WINSTON Churchill is often quoted as saying that democracy is a very bad system, but all the others are worse. The last part of his saying meets with near-universal acclaim. But not enough weight is put on the first part.
At a minimum, democracy requires majority voting. Here, however, one comes to an immediate snag. A majority has a clear-cut meaning only if there are just two candidates or two possible policies. Otherwise, one runs into the voting paradox that was discovered by the 18th-century French thinker the Marquis de Condorcet.
Imagine that there are three candidates or policies, A, B and C. The voters may prefer A to B, B to C but C to A. Everything then depends on the order in which the votes are taken. Experienced committee chairmen realise this in their bones. Numerous attempts have been made to get round this paradox. But none has been generally accepted. Indeed, one contemporary political economist, Professor Kenneth Arrow, won a Nobel prize for showing that there was no decision rule that could satisfy widely accepted canons of fairness.
One practical definition of a fair voting system is one in which electors can express their true preferences without tactical considerations obtruding. Whoever is elected president of France will be the first choice of at most 31 per cent or 26 per cent of voters. In the first round there were 12 candidates. But a rational voter could not just choose his preferred candidate. Suppose that his main objective was to stop Mr Jean-Marie Le Pen from emerging in the final round as he did in 2002. Then voting for any of the eight minor candidates would risk helping the National Front candidate come into the top two.
Now take the position of a supporter of the centrist candidate, Mr François Bayrou. If his main objective was to secure semi-liberal economic reforms, he might have done best to vote for Mr Nicolas Sarkozy to stop Ms Segolène Royal. But if he was chiefly alarmed by the authoritarian tendencies of Mr Sarkozy (who was photographed on a white horse) he might well have voted for Ms Royal as the best way of stopping him.
There are, of course, many other voting systems. There is the alternative vote, in which the elector can show his preferences in order. A similar system is to have a number of successive ballots with the bottom candidates dropping out after each one. This is, in principle, the system used in electing the British Labour leader and deputy leader. In practice, after the first one or two ballots, most of the candidates throw in their hand.
I have often thought that the Blair-Brown stand-off of the past 10 years would have been avoided if Mr Gordon Brown as well as Mr John Prescott and Ms Margaret Beckett had stood against Mr Tony Blair in the 1994 leadership contest. But this is not as simple as it sounds. By supporting Mr Brown, a voter would have risked splitting the New Labour vote and allowing, incredible as it now may seem, Mr Prescott to come top on the first ballot and then acquire a momentum difficult to stop. Most of the complicated systems of proportional representation, like the single transferable vote used in Ireland, are much better than 'first past the post' at stopping a feared candidate than at promoting a positive one.

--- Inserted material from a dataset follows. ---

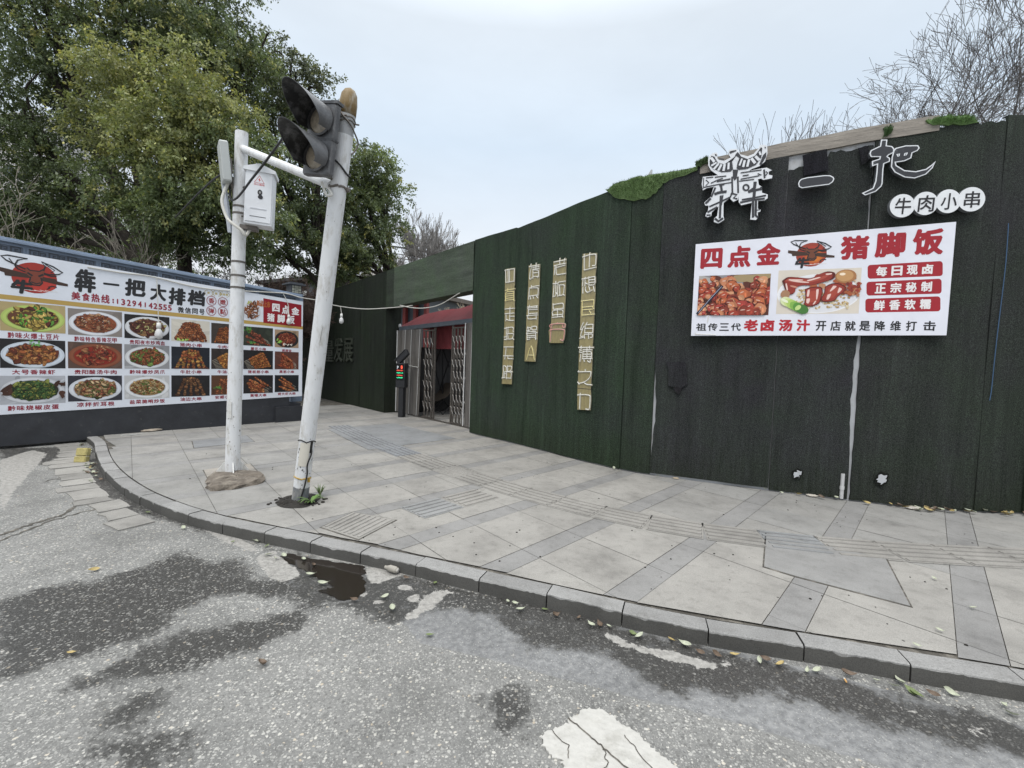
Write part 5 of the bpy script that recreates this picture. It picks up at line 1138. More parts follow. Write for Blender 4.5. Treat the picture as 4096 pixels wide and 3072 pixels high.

These voting paradoxes are not, however, the heart of the matter. Even if they did not exist, some 51 per cent imposing its will on 49 per cent is only slightly better than 49 per cent imposing its will on 51 per cent. Market liberals often point out that a supermarket acts as a continuous referendum where each voter can express his preferences and register their intensity. There are, however, collective goods, such as defence, where political decisions are unavoidable.
Even more important, democracy is not itself a sufficient protection for human freedom. An intolerant majority can make life hell for other citizens. For this reason, entrenched provisions are often inserted in Constitutions in places such as Northern Ireland where one religious group is in a permanent minority.
Plato argued that giving every citizen the same say was no more rational than putting a newly recruited sailor on the same footing as a master mariner. The problem with this analogy is that there is no undisputed expertise in ruling a country and that the ordinary citizen has as good an idea of where the shoe pinches as a high-powered civil servant. Democracy is best understood as a decision rule for changing the government without the use of force. At the least, however, one should never praise democracy without qualifying it as liberal democracy.
As Professor Gordon Graham puts it in his under-discussed book, The Case Against The Democratic State (Academic Imprint, 2002), liberalism is a check on democracy, not a reinforcement. US voters might well have chosen to give both presidents Ronald Reagan and Bill Clinton a third term, but the Constitution now forbids this as a protection against personal power. Bad offenders in the use of democracy as the be-all-and- end-all of wisdom are the neoconservative supporters of President George W. Bush who act in the spirit of 'fight them, beat them and make them democratic'. Look where that has got us.